Budget reshapes apprenticeship funding and wages — what dealers must know






Summary

Budget changes affecting apprenticeships

The government will replace the Apprenticeship Levy with the Growth & Skills Levy, raise the apprentice minimum wage to £8 an hour from April 2026, and allocate £820 million to a Youth Guarantee for 16- to 24-year-olds. Apprenticeship Central and the Institute of the Motor Industry (IMI) say these shifts expand funding options but demand earlier planning from automotive employers.

What’s changing

  • Growth & Skills Levy replaces the Apprenticeship Levy, funding both full apprenticeships and shorter training routes.
  • Apprentice minimum wage rises to £8/hour from April 2026.
  • £820m Youth Guarantee to support 16–24-year-olds into work or training.
  • Fully funded apprenticeships for under-25s in SMEs, easing early-career hiring costs.
  • Broader eligibility for shorter, job-specific courses that can address safety, compliance, and fast-evolving technologies.

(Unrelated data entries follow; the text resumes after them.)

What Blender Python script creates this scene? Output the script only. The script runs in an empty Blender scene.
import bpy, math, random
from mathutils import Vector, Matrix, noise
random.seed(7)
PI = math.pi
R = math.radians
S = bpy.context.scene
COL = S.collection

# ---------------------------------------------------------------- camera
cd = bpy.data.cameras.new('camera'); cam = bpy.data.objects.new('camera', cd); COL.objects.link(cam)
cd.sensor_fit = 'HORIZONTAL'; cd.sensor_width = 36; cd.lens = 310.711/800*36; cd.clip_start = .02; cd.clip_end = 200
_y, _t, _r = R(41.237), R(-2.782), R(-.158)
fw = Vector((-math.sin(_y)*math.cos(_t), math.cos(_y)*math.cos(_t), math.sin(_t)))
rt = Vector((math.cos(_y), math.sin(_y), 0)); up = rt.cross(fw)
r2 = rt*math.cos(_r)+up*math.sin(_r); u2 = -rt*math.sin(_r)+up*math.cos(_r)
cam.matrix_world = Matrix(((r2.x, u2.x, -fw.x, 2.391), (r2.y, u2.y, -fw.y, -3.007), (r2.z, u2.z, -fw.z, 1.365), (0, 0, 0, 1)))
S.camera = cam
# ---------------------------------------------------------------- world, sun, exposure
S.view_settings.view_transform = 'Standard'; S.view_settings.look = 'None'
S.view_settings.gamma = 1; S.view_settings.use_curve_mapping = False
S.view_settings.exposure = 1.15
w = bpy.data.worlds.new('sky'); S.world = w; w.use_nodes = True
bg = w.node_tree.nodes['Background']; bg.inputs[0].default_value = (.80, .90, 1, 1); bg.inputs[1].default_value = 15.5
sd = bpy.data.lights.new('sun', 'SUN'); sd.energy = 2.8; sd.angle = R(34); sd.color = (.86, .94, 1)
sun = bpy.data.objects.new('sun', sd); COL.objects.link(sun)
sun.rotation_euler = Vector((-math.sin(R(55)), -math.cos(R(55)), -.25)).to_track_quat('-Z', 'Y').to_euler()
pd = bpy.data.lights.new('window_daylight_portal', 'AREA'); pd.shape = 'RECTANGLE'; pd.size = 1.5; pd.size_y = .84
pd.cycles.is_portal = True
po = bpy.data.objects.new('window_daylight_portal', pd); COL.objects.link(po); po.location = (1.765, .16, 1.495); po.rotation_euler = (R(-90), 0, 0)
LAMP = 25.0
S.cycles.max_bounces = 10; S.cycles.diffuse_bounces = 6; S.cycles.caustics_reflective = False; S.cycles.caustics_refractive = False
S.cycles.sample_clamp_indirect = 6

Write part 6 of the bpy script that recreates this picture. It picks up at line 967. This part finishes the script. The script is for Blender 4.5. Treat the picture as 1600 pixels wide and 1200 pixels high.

Why it matters to automotive employers

Apprenticeship Central warns levy payers to plan earlier to avoid funds expiring, while the IMI highlights historically low levy utilisation in automotive due to complex rules and limited flexibility for short courses. The broadened remit could better support compliance, safety, and net zero skills, but employers must proactively map training to roles and funding windows.

Actions to take now

  1. Review levy balances, utilisation rates, and expiry dates; schedule commitments to avoid lapses.
  2. Identify current and future skills gaps and align each to the optimal pathway (full apprenticeship vs. short, targeted training).
  3. Build structured pipelines for under-25 talent, leveraging the Youth Guarantee and fully funded SME apprenticeships.
  4. Coordinate with training providers on programme length, assessment windows, and off-the-job schedules to fit operational peaks (e.g., plate-change months, seasonal demand).
  5. Budget for the April 2026 wage increase and link pay to productivity via clear learning objectives, milestones to competence, and mentor support.
  6. Forecast apprentice starts and provider capacity 12–18 months ahead to secure places and avoid recruitment delays.
  7. Monitor forthcoming guidance on levy rules for larger employers to maximise accessible spend on short technical courses.

Timeline

  • Now: Audit levy position; map skills and pathways; engage providers; plan under-25 pipelines.
  • Next 12–18 months: Phase spending across apprenticeships and short courses; align training calendars with business cycles.
  • April 2026: Apprentice minimum wage rises to £8/hour; ensure budgets and performance frameworks are in place.

Bottom line

The shift to the Growth & Skills Levy, combined with the Youth Guarantee and the 2026 wage rise, creates both flexibility and urgency. Automotive employers that plan early—balancing apprenticeships with shorter, targeted training—will be best placed to secure funding, fill critical roles, and align costs with productivity.